As 2022 gave birth to a new year, the outlook began to change for South Carolina football’s recruiting efforts. In a week’s time, three more blue chippers joined Reno as verbal commitments to the Gamecocks.
First came South Carolina native Kam Pringle, the nation’s number one ranked offensive tackle (according to ESPN.com’s recruiting rankings). A couple of days later, Michael Smith joined the class as a consensus top-10 tight end recruit (ranked as high as #60 nationally by 247Sports). Then, on the final Friday of January, elite linebacker Wendell Gregory hopped on board—another consensus four-star recruit and top-40 player nationally according to on3. At the moment of Gregory’s commitment, the Gamecocks had a consensus top-10 class for 2024.
Not to be forgotten, Peyton Argent, a five-star kicker ranked #17 by KohlsKicking.com, also committed to the Gamecocks with a preferred walk-on spot on the team.
247Sports’ Bud Elliott coined the term “blue chip ratio” to evaluate whether or not a college football team has the necessary talent to win a national championship. This theory says that a team’s roster of 85 scholarship players must have a number of blue chip players (four and five star players based on a composite of all major recruiting service rankings) that is greater than 50%. This means that, according to Elliott, a team will be unable to win a championship without at least 43 four and five star players on scholarship.

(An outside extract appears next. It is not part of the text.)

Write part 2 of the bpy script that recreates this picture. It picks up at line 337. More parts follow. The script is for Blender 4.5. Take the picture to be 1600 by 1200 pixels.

This blue chip ratio isn’t just a good theory. As of this 2022-2023 offseason, no national champion in the modern recruiting era has failed to reach the 50% threshold for blue chip talent. South Carolina’s roster may well be on its way to finding itself on the positive side of this threshold in short order. For 2024, South Carolina’s class is 4/4 in its commitments with the school currently heavily-involved for more elite talents, including several from the state of South Carolina.
Reaching the 50% mark to become eligible for a positive blue chip ratio does not guarantee a championship or even a successful season. However, if they want to move from a middling SEC program into a legitimate contender, the South Carolina football staff’s relentless recruiting efforts must continue. Barring a truly historic 2024 recruiting haul, the Gamecocks won’t meet the blue chip ratio threshold next year, but the current projections for the class would bring the program within striking distance of reaching the mark the following year.
That is, undoubtedly, good news for Gamecock fans. The even better news? There is no reason to believe that Shane Beamer is slowing down any time soon.